Until the "industry" (defined vaguely as scientists, their institutions, universities, funding entities, etc, etc) cleans house and punishes those researchers, we're quickly approaching a time where we'll have to take EVERY study skeptically until it can be replicated.

* Punishment could range from "no, we won't publish your stuff without data+methodology" to ratcheting back funding to "we publicly document your lying/incompetence" (hardest and riskiest) to a variety of other things.



> we're quickly approaching a time where we'll have to take EVERY study skeptically until it can be replicated

I've always felt like this should be the norm. Why would you trust something before it can be replicated? Even if it's unintentional, people make mistakes.


> I've always felt like this should be the norm. Why would you trust something before it can be replicated? Even if it's unintentional, people make mistakes.
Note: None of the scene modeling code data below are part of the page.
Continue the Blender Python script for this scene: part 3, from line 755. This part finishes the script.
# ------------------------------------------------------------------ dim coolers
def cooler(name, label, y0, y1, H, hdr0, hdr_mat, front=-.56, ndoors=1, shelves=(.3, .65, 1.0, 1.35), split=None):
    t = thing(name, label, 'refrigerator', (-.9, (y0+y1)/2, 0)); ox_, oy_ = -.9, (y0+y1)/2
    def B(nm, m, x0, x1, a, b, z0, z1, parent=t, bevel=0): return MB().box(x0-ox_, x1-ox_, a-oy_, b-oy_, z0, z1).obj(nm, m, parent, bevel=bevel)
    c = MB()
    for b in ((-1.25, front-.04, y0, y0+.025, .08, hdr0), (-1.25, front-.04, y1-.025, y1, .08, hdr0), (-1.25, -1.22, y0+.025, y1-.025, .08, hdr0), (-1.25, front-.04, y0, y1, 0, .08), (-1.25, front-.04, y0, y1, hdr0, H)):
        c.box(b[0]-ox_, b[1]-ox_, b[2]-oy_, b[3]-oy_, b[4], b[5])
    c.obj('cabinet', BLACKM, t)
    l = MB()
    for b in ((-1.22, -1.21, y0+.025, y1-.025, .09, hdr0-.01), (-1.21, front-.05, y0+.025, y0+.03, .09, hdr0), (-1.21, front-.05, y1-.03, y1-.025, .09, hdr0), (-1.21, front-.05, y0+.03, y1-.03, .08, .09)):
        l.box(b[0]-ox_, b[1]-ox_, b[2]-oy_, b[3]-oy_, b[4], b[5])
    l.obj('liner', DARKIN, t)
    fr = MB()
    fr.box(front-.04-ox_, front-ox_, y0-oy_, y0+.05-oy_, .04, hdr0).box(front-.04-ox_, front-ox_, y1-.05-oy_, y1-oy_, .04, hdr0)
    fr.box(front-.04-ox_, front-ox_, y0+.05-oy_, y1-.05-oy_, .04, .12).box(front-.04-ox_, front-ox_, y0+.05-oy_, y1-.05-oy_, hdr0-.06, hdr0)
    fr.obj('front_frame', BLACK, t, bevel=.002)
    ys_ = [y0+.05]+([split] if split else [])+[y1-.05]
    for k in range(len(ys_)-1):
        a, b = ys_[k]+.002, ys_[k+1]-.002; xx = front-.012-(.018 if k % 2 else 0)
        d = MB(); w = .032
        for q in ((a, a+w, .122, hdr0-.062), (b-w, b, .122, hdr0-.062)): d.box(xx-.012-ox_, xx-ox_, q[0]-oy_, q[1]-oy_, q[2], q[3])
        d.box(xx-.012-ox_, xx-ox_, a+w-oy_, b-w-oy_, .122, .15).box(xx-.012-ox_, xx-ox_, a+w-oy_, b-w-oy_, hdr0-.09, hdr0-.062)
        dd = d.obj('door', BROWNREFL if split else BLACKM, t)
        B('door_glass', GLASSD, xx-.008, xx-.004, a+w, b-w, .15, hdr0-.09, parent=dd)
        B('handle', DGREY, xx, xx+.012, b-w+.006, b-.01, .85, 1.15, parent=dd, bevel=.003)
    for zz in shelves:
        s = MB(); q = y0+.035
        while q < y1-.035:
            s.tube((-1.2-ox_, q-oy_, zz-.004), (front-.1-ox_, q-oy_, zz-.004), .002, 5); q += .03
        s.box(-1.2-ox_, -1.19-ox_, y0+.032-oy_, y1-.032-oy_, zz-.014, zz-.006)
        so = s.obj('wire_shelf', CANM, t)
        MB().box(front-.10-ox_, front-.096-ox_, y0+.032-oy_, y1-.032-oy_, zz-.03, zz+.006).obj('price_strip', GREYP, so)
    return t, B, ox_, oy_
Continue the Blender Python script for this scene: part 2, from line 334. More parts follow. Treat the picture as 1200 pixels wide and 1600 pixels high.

If you are close enough with a scientist, generally they will admit they don’t trust a single study

Some fields also have guardrails, such as the LIGO being two separate detectors a with two independent teams


Individually, yes I've been there a LONG time.

Unfortunately, we have a media and political structure that uses the most recent study/model/whatever to advocate for, design, and enact policy before that review.


> Maliciousness, incompetence, and accidents all look EXACTLY THE SAME from a replication perspective.

Why do you think that? If something fails to replicate it, you can investigate the original paper, and then there may be very clear evidence of fraud.


There isn’t really a way to “clean house” on a large scale, everyone has to somehow be more virtuous and not lie to themselves when p hacking or publishing data they know someone wouldn’t be able to reproduce.


I do think that you can tell apart these cases. Outright fabricated data is very different from p-hacking, which is very different from a meaningless garbage paper.

On the other hand, convenient laboratory errors might be hard to tell apart from fabrication (though not always, sometimes people get caught using photoshop), and statistical incompetence might be hard to tell apart from p-hacking. So I agree this is why it's hard to punish fraud.


no they don't. sometimes incompetence can stumble on the correct answer. like you could repeat the experiment, get very different results, be convinced of the charlatanism and incompetence of the original reporter, and then sigh a huge sigh of disgust because the data may have all been wrong but it points to the same overall/big-picture conclusion.